Think Paul Smith, the designer who has quietly expanded around the world, or the Weston family behind the phenomenally successful Primark brand.
These are more sober choices, but experts in their field.
Grimsey, who doesn’t exactly have an unblemished career behind the till, slammed the self-anointed Queen of Shops earlier this week saying her Portas Review, which contained 28 recommendations including bingo nights, ‘promised the Earth but delivered little’.
Grimsey’s much-trailed report, written with eight colleagues, contained 31 recommendations.
While giving evidence to MPs on the communities and local government committee Portas hit back saying: ‘I must have done something to Bill Grimsey in a former life,’ and that she hadn’t included him in her report. She added as an aside that he would probably have been busy liquidating some of his companies. Acerbic stuff. But on this occasion Portas isn’t totally wrong. Grimsey has a mixed record. He established himself as a turnaround specialist and had some early success. But he has also had some disappointments.
He joined Iceland (the frozen food firm, not the country) and according to the firm’s website ‘claimed to have identified massive problems’ sparking £145m in one-off items.
Grimsey has argued that he inherited a broken business and without him it would have been taken apart and sold.
However, his recovery plan stuttered, sales fell and four years later the business was sold to a consortium headed by the Icelandic retail group Baugur at a fraction of its stock market peak value.
Grimsey believes the business had been stabilised and its value was worth more than if he had not fixed fundamental problems.
He then took control of Focus DIY – ‘my one defeat’ – which was forced to seek a ‘company voluntary arrangement’.
Portas has less hands-on experience, creating shop window displays, setting up her own retail agency and fronting TV shows as a ‘retail guru’. Her Portas Review had a mixed reception, with one pundit comparing it to a GCSE student having written a report on the High Street.

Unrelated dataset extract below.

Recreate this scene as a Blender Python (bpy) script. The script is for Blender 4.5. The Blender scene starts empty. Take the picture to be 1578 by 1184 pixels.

MPs on Monday questioned whether her motivation was self-publicity and the knock-on financial benefit for her television show, something she denied. Portas insisted, ad nauseam, that she had undertaken the work in her own time for no cost and taken a ‘huge bashing’.
The MPs asked Portas if she felt she had been set up to fail. She said she hoped not. But Prime Minister David Cameron is no fool. He too has a background in public relations before moving on to greater things.
We probably ended up with Portas and Grimsey fronting the reports because big names have popular appeal.
They are also the high-profile fall guys should things go wrong.
Maybe Portas was outplayed at her own game.